Thomas Jefferson stood on a rocky overlook and said “this scene is worth a voyage across the Atlantic.” The mountains, rocky cliffs, rivers, swamps, and floodplains here support diverse wildlife, including three species of hawk, a harrier and the bald eagle. There are over 20 miles of hiking trails in the park, including part of the Appalachian Trail (park & hike). And the tavern in town serves a draft amber ale called Almost Heaven.

“Almost heaven, West Virginia
Blue Ridge Mountains, Shenandoah River”

John Denver

Chesapeake and Ohio Canal National Historical Park

The highlight of the canal has to be the tavern, lock and boat in Maryland across from the Great Falls Park in Virginia. It’s only a short walk here to a view of the falls from the ecologically important Olmsted Island, which was preserved by the son of the famous landscape architect. There are limited boat rides on Saturdays until mid October. Williamsport has a much more elaborate and functioning canal boat exhibit, but their rides are currently suspended. If time allows, I would like to come back next year to bike along the multi-state canal route.

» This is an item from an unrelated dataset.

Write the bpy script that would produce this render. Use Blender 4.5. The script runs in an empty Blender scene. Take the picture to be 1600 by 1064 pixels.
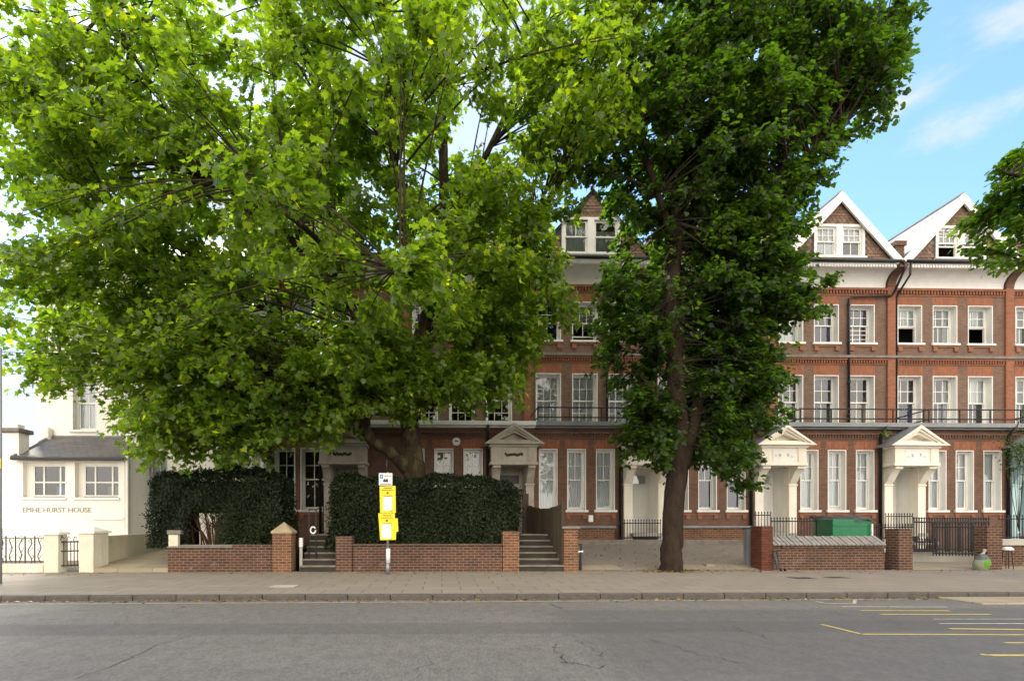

Castle Clinton National Monument

To prevent the British from taking New York (again) in 1812, a fort was built here on a man-made island (since filled in with the park above). As usual, the city reinvented the space several times, as an exhibition hall, an immigration center, an aquarium and as a national monument (where people also buy tickets to the Statue of Liberty & Ellis Island). The exhibit space is basically one room with displays showing the castle’s history, plus a few placards. The rangers are very helpful and knowledgeable, but unfortunately, nobody knew of a way to get to Liberty or Ellis Islands without burning carbon.